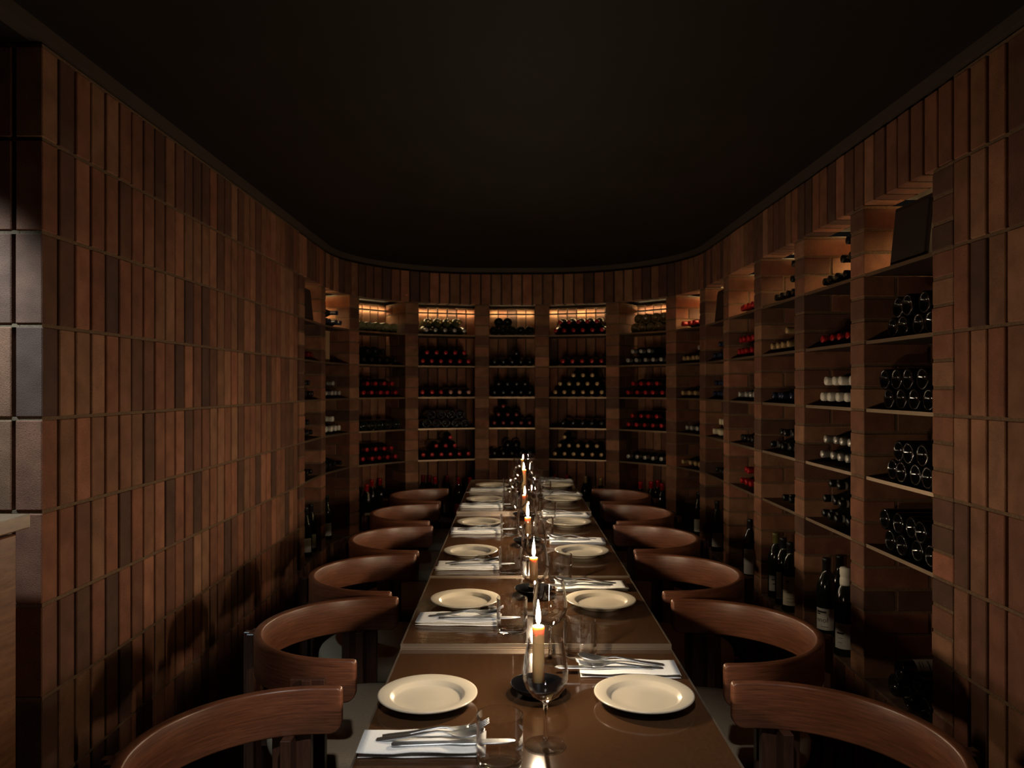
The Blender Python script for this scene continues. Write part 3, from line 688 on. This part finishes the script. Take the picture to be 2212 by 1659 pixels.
ME_CAP = {k: bmesh_of(CAPS if k not in ('white', 'cream') else FAT, m, 18) for k, m in CAP.items()}
b = MB(); b.lathe([(0.0151, 0.2655), (0.0151, 0.2745)], 18); ME_BAND = b.mesh('neck_band', CAP['silver'])
b = MB(); b.lathe([(0.0155, 0.2390), (0.0152, 0.2505)], 18); ME_COLLAR = b.mesh('neck_collar', LAB['cream'])
ME_LAB = {}
def label_mesh(k, z0, z1, half):
    key = (k, z0, z1, half)
    if key not in ME_LAB:
        b = MB(); b.lathe([(R0+0.0004, z0), (R0+0.0004, z1)], 14, a0=-half, a1=half); ME_LAB[key] = b.mesh('bottle_label', LAB[k])
    return ME_LAB[key]
def ink_lines(rows):
    """short dashes of print wrapped on the label: (z, a0, a1, height)"""
    b = MB()
    for z, a0, a1, h in rows: b.lathe([(R0+0.0008, z), (R0+0.0008, z+h)], 6, a0=a0, a1=a1)
    return b.mesh('label_print', M_INK)
def text_on_label(txt, z, ac, size):
    cu = bpy.data.curves.new('label_text', 'FONT'); cu.body = txt; cu.size = size; cu.align_x = 'CENTER'; cu.resolution_u = 3
    o = bpy.data.objects.new('label_text', cu); me = bpy.data.meshes.new_from_object(o)
    bpy.data.objects.remove(o); bpy.data.curves.remove(cu)
    for v in me.vertices:
        a = ac+v.co.x/R0; v.co = Vector(((R0+0.0009)*math.cos(a), (R0+0.0009)*math.sin(a), z+v.co.y))
    me.materials.clear(); me.materials.append(M_INK); return me

STUFF = {}           # (material) -> template placements for the dimmest bottles
N_IND = 0
def place_bottle(M, glass, cap, label, group='wine bottles lying in the niches', band=False, parts_cap=True, stuff=False):
    global N_IND
    if stuff:
        STUFF.setdefault((glass, cap if parts_cap else None), []).append(M); return None
    N_IND += 1
    o = link('wine_bottle', ME_BODY[glass], None, mat=M); tag(o, label, 'bottle', group)
    cp_ = link('capsule', ME_CAP[cap], o) if parts_cap else o
    if band: link('neck_band', ME_BAND, cp_)
    return o
CAPW = {'red': 'red-capped', 'darkred': 'dark-red-capped', 'pink': 'rose-capped', 'tan': 'tan-capped', 'gold': 'gold-capped', 'cream': 'cream-capped', 'white': 'white-capped', 'silver': 'silver-capped', 'black': 'black-capped', 'green': 'green-capped', 'blue': 'dark-capped'}
ROWN = ['lower row', 'upper row', 'third row']
def lay(bay, lv, rows, glass='dark', f=0.03, base_out=False, stuff=False, sp=0.0755, shift=0.0, band=False):
    A, B, u, out, w, mid = BAYS[bay]
    z0 = SHELF_Z[lv] if lv < 5 else Z_LEDGE
    prev = None
    for ri, row in enumerate(rows):
        n, cap = row[0], row[1]; sh = row[2] if len(row) > 2 else 0.0
        lim = w/2-R0-0.003
        if prev is None:
            spc = min(sp, 2*lim/max(1, n-1)); ts = [(k-(n-1)/2)*spc+shift+sh for k in range(n)]
            off = max(0, -lim-ts[0])-max(0, ts[-1]-lim); ts = [t+off for t in ts]
        else:                                                # nest into the gaps of the row below
            gaps = [(a_+b_)/2 for a_, b_ in zip(prev, prev[1:])] or [prev[0]]
            if n > len(gaps) and gaps[-1]+spc <= lim: gaps.append(gaps[-1]+spc)
            if n > len(gaps) and gaps[0]-spc >= -lim: gaps.insert(0, gaps[0]-spc)
            n = min(n, len(gaps)); st = max(0, min(len(gaps)-n, int(round((len(gaps)-n)/2+sh/spc)))); ts = gaps[st:st+n]
        prev = ts; caps = cap if isinstance(cap, list) else [cap]*n
        for k in range(n):
            t = ts[k]+jit(0.0006)
            z = z0+R0+0.0005+ri*0.0655; ff = f+jit(0.008)
            if base_out:
                c = mid+u*t+out*ff; ax = out
            else:
                c = mid+u*t+out*(ff+0.30); ax = -out
            a = jit(0.006); ax = (ax*math.cos(a)+u*math.sin(a)).normalized()
            xx = Vector((0, 0, 1)).cross(ax).normalized(); yy = ax.cross(xx)
            M = basis(xx, yy, ax, (c.x, c.y, z)) @ Matrix.Rotation(random.uniform(0, 6.28), 4, 'Z')
            what = 'dark bottle lying base outward' if base_out else '%s bottle lying' % CAPW[caps[k]]
            lab = '%s, %s in %s, %s, %s' % (what, ORD[k], ROWN[ri], LEVEL[lv], BAY_NAME[bay])
            place_bottle(M, glass, caps[k], lab, parts_cap=not base_out, stuff=stuff, band=band)
def lab_of(o): return [c for c in o.children if c.name.startswith('label')][0]
def stand(px, py, z_ref, cap, lab, glass='dark', sc=1.0, paper=None, lz=(0.03, 0.115), half=0.95, collar=False, twist=0.0):
    x, y = at(px, py, z_ref)
    M = Matrix.Translation((x, y, Z_LEDGE+0.0005)) @ Matrix.Rotation(math.atan2(-y, -x)+twist, 4, 'Z') @ Matrix.Diagonal((sc, sc, sc, 1))
    o = place_bottle(M, glass, cap, lab, group='wine bottles standing on the ledge')
    if paper: link('label', label_mesh(paper, lz[0], lz[1], half), o)
    if collar: link('neck_collar', ME_COLLAR, o)
    return o
ZT = Z_LEDGE+0.33
# niche by niche, left to right
lay(0, 1, [(3, 'darkred')], stuff=True); lay(0, 2, [(4, 'black'), (2, 'black')], stuff=True); lay(0, 3, [(4, 'black'), (2, 'black')], stuff=True); lay(0, 4, [(3, 'black')], stuff=True)
lay(1, 0, [(4, 'blue'), (1, 'blue', 0.08)]); lay(1, 2, [(4, 'silver'), (1, 'silver')], stuff=True); lay(1, 3, [(4, 'white'), (1, 'white')]); lay(1, 4, [(4, 'black')], stuff=True)
lay(2, 0, [(5, 'gold')], 'pale', base_out=True, f=0.05); lay(2, 1, [(5, 'black'), (3, 'black')], stuff=True); lay(2, 2, [(5, 'red'), (4, 'red')]); lay(2, 3, [(5, 'black')], base_out=True, f=0.03, stuff=True); lay(2, 4, [(5, 'red'), (5, 'red')])
lay(3, 0, [(5, 'silver'), (5, 'gold')], 'pale', f=0.05); lay(3, 1, [(6, 'red'), (5, 'red')]); lay(3, 2, [(6, ['red', 'red', 'red', 'pink', 'pink', 'pink'])]); lay(3, 3, [(5, 'black'), (4, 'black')], 'black', base_out=True); lay(3, 4, [(6, 'red'), (3, 'red', 0.02), (1, 'red', 0.17)])
lay(4, 0, [(5, 'gold'), (2, 'gold', -0.05)], 'dark', base_out=True, f=0.05); lay(4, 1, [(5, 'black'), (1, 'black')], 'black', stuff=True); lay(4, 2, [(5, 'black'), (4, 'black')], 'black', stuff=True); lay(4, 3, [(5, 'darkred'), (3, 'darkred'), (1, 'darkred')], 'black', stuff=True); lay(4, 4, [(5, 'black'), (2, 'black')], 'black', stuff=True)
lay(5, 0, [(6, 'red'), (5, 'red')]); lay(5, 1, [(5, 'red', 0.03)]); lay(5, 2, [(6, 'tan'), (6, 'tan'), (3, 'tan', 0.06)]); lay(5, 3, [(5, 'black', 0.03)], stuff=True); lay(5, 4, [(6, 'tan'), (5, 'tan', 0.02), (1, 'tan', -0.10)])
lay(6, 0, [(4, 'gold'), (4, 'gold')], 'amber', base_out=True, f=0.05); lay(6, 1, [(5, 'silver'), (3, 'silver')], 'black', stuff=True); lay(6, 2, [(5, 'red'), (5, 'red')]); lay(6, 3, [(5, 'red'), (5, 'red')]); lay(6, 4, [(5, 'silver')], stuff=True)
lay(7, 0, [(4, 'red')]); lay(7, 1, [(5, 'tan'), (1, 'silver', 0.1)]); lay(7, 2, [(4, 'tan')]); lay(7, 3, [(3, 'silver')], stuff=True); lay(7, 4, [(4, 'tan')])
lay(8, 1, [(4, 'blue'), (2, 'blue', 0.08)], stuff=True); lay(8, 2, [(4, 'blue'), (3, 'blue', 0.03)], stuff=True); lay(8, 3, [(4, 'cream'), (2, 'cream', 0.05)]); lay(8, 4, [(3, 'black')], stuff=True)
lay(9, 0, [(4, 'red')]); lay(9, 1, [(5, 'red'), (4, 'red')]); lay(9, 2, [(4, 'silver')]); lay(9, 3, [(4, 'black')], stuff=True); lay(9, 4, [(3, 'red'), (2, 'red', 0.08)])
lay(10, 0, [(5, 'black'), (2, 'black', 0.1), (1, 'black', 0.13)], f=0.05); lay(10, 1, [(5, 'tan'), (1, 'tan', 0.06)]); lay(10, 2, [(5, 'blue')], stuff=True); lay(10, 3, [(5, 'black'), (3, 'black', 0.02)], band=True); lay(10, 4, [(2, 'black', 0.05)], band=True)
lay(11, 0, [(5, 'black'), (2, 'black', 0.1), (1, 'black', 0.1)], f=0.05); lay(11, 1, [(5, 'red')], f=0.05); lay(11, 2, [(5, 'white'), (4, 'white')], f=0.05); lay(11, 3, [(5, 'silver'), (4, 'silver')], f=0.05); lay(11, 4, [(4, 'black'), (3, 'black', 0.03), (2, 'black')], f=0.03, band=True)
for lv, up in ((1, 3), (2, 4), (3, 3), (4, 4)): lay(12, lv, [(4, 'black', 0.03), (up, 'black', 0.03 if up == 3 else 0.06)], 'black', f=0.03, base_out=True, sp=0.084)
lay(12, 5, [(3, 'black', 0.03), (2, 'black', 0.0)], 'black', f=0.03, base_out=True, sp=0.1)
for o_ in [o for o in COL.objects if str(o.get('label', '')).startswith('dark bottle lying base outward, first in upper row, bottom ledge')]:
    o_['label'] = 'dark bottle with a handwritten grey label lying on the pile, nearest niche ledge'
    lu = o_.matrix_local.to_3x3().inverted() @ Vector((-0.25, -0.35, 1)); ang = math.atan2(lu.y, lu.x)
    l_ = link('label', label_mesh('grey', 0.045, 0.125, 1.0), o_, (0, 0, 0), ang)
    link('label_print', ink_lines([(0.085, -0.6, 0.5, 0.004), (0.066, -0.5, 0.1, 0.002), (0.056, -0.5, 0.4, 0.002), (0.110, -0.5, 0.5, 0.006)]), l_)
# standing on the ledge
for i, (px, py, c) in enumerate([(792, 1046, 'red'), (803, 1036, 'red'), (812, 1028, 'darkred'), (821, 1033, 'red'), (831, 1026, 'darkred'), (841, 1029, 'darkred'), (850, 1031, 'darkred'), (859, 1033, 'red')]):
    stand(px, py, ZT, c, '%s of the red-capped bottles standing on ledge, %s' % (ORD[i], BAY_NAME[2]), paper='cream' if i == 0 else None, sc=1.1)
stand(779, 1140, Z_LEDGE, 'black', 'dark bottle with cream label standing in front of the red-capped ones', paper='cream')
for i, (px, py, c) in enumerate([(914, 1026, 'darkred'), (928, 1027, 'darkred'), (940, 1030, 'red'), (966, 1026, 'darkred'), (990, 1031, 'red'), (1015, 1031, 'red')]):
    stand(px, py, ZT, c, '%s bottle standing on ledge, %s' % (ORD[i], BAY_NAME[3]), paper={3: 'grey', 4: 'redpaper'}.get(i), sc=1.1)
for i, (px, py, c, pa) in enumerate([(1198, 1025, 'red', None), (1225, 1026, 'red', None), (1265, 1028, 'tan', 'cream'), (1298, 1033, 'gold', None)]):
    stand(px, py, ZT, c, '%s %s bottle standing on ledge, %s' % (ORD[i], CAPW[c], BAY_NAME[5]), paper=pa, sc=1.1)
for i, (px, py, c) in enumerate([(1384, 1040, 'red'), (1407, 1040, 'red'), (1421, 1037, 'red'), (1430, 1044, 'red')]):
    stand(px, py, ZT, c, '%s red-capped bottle standing on ledge, %s' % (ORD[i], BAY_NAME[6]), sc=1.1)
for i, (px, py, c) in enumerate([(1479, 1150, 'red'), (1498, 1146, 'darkred'), (1509, 1156, 'black')]):
    stand(px, py, Z_LEDGE, c, '%s %s bottle standing on ledge, %s' % (ORD[i], CAPW[c], BAY_NAME[7]), paper='white' if i != 1 else None)
stand(1549, 1190, Z_LEDGE, 'black', 'dark bottle with white label standing on ledge, %s' % BAY_NAME[8], paper='white', sc=1.05)
stand(1620, 1246, Z_LEDGE, 'black', 'dark bottle with tall white label standing on ledge, %s' % BAY_NAME[9], paper='white', sc=1.05, lz=(0.02, 0.15))
d_ = stand(1676, 1290, Z_LEDGE, 'green', 'green-capped bottle with grey label, farthest of three on their ledge', paper='grey', sc=1.06, lz=(0.035, 0.105)); link('label_print', ink_lines([(0.085, -0.5, 0.1, 0.006), (0.066, -0.4, 0.8, 0.005)]), lab_of(d_))
d_ = stand(1692, 1305, Z_LEDGE, 'black', 'dark bottle with pale collar, middle of three on their ledge', paper='white', sc=1.06, lz=(0.03, 0.15), collar=True)
d_ = stand(1707, 1319, Z_LEDGE, 'black', 'dark bottle with tall cream label, nearest of three on their ledge', paper='cream', sc=1.06, lz=(0.03, 0.155), collar=True); link('label_print', ink_lines([(0.13, -0.5, -0.1, 0.008), (0.085, -0.4, 0.3, 0.002), (0.06, -0.4, 0.5, 0.0015), (0.045, -0.4, 0.4, 0.0015)]), lab_of(d_))
d_ = stand(1785, 1372, Z_LEDGE, 'black', 'dark bottle with blackletter print on a white label, on ledge', paper='white', sc=1.08, lz=(0.028, 0.11), half=1.0, twist=-0.2)
link('label_text', text_on_label('enol', 0.058, -0.25, 0.026), lab_of(d_)); link('label_print', ink_lines([(0.093, -0.8, 0.2, 0.007), (0.086, -0.8, -0.4, 0.005), (0.04, -0.3, 0.4, 0.002)]), lab_of(d_))
stand(1814, 1362, Z_LEDGE, 'black', 'dark bottle half hidden behind the white wax-capped bottle', paper='grey', sc=1.07)
d_ = stand(1826, 1414, Z_LEDGE, 'white', 'bottle with bulbous white wax cap and white label, on ledge', paper='white', sc=1.12, lz=(0.028, 0.115), half=1.05)
link('label_print', ink_lines([(0.102, -0.6, 0.0, 0.0016), (0.078, -0.8, -0.1, 0.006), (0.064, -0.6, -0.2, 0.0016), (0.048, -0.7, -0.3, 0.0015), (0.036, 0.5, 0.75, 0.003)]), lab_of(d_))
stand(672, 1192, Z_LEDGE, 'black', 'dark bottle with white label on ledge beside the long brick wall', paper='white', sc=1.0)
stand(661, 1202, Z_LEDGE, 'black', 'dark bottle with white label half hidden by the long brick wall', paper='white')
stand(706, 1165, Z_LEDGE, 'black', 'dark bottle with pale label on ledge, second niche from left', paper='white')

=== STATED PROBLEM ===
Restate each line from the start of the listing through the line bearing "me.materials.clear(); me.materials.append(M_INK); return" word for word. Drop the pictures.

=== WORKED SOLUTION ===
The Blender Python script for this scene continues. Write part 3, from line 688 on. This part finishes the script. Take the picture to be 2212 by 1659 pixels.
ME_CAP = {k: bmesh_of(CAPS if k not in ('white', 'cream') else FAT, m, 18) for k, m in CAP.items()}
b = MB(); b.lathe([(0.0151, 0.2655), (0.0151, 0.2745)], 18); ME_BAND = b.mesh('neck_band', CAP['silver'])
b = MB(); b.lathe([(0.0155, 0.2390), (0.0152, 0.2505)], 18); ME_COLLAR = b.mesh('neck_collar', LAB['cream'])
ME_LAB = {}
def label_mesh(k, z0, z1, half):
    key = (k, z0, z1, half)
    if key not in ME_LAB:
        b = MB(); b.lathe([(R0+0.0004, z0), (R0+0.0004, z1)], 14, a0=-half, a1=half); ME_LAB[key] = b.mesh('bottle_label', LAB[k])
    return ME_LAB[key]
def ink_lines(rows):
    """short dashes of print wrapped on the label: (z, a0, a1, height)"""
    b = MB()
    for z, a0, a1, h in rows: b.lathe([(R0+0.0008, z), (R0+0.0008, z+h)], 6, a0=a0, a1=a1)
    return b.mesh('label_print', M_INK)
def text_on_label(txt, z, ac, size):
    cu = bpy.data.curves.new('label_text', 'FONT'); cu.body = txt; cu.size = size; cu.align_x = 'CENTER'; cu.resolution_u = 3
    o = bpy.data.objects.new('label_text', cu); me = bpy.data.meshes.new_from_object(o)
    bpy.data.objects.remove(o); bpy.data.curves.remove(cu)
    for v in me.vertices:
        a = ac+v.co.x/R0; v.co = Vector(((R0+0.0009)*math.cos(a), (R0+0.0009)*math.sin(a), z+v.co.y))
    me.materials.clear(); me.materials.append(M_INK); return me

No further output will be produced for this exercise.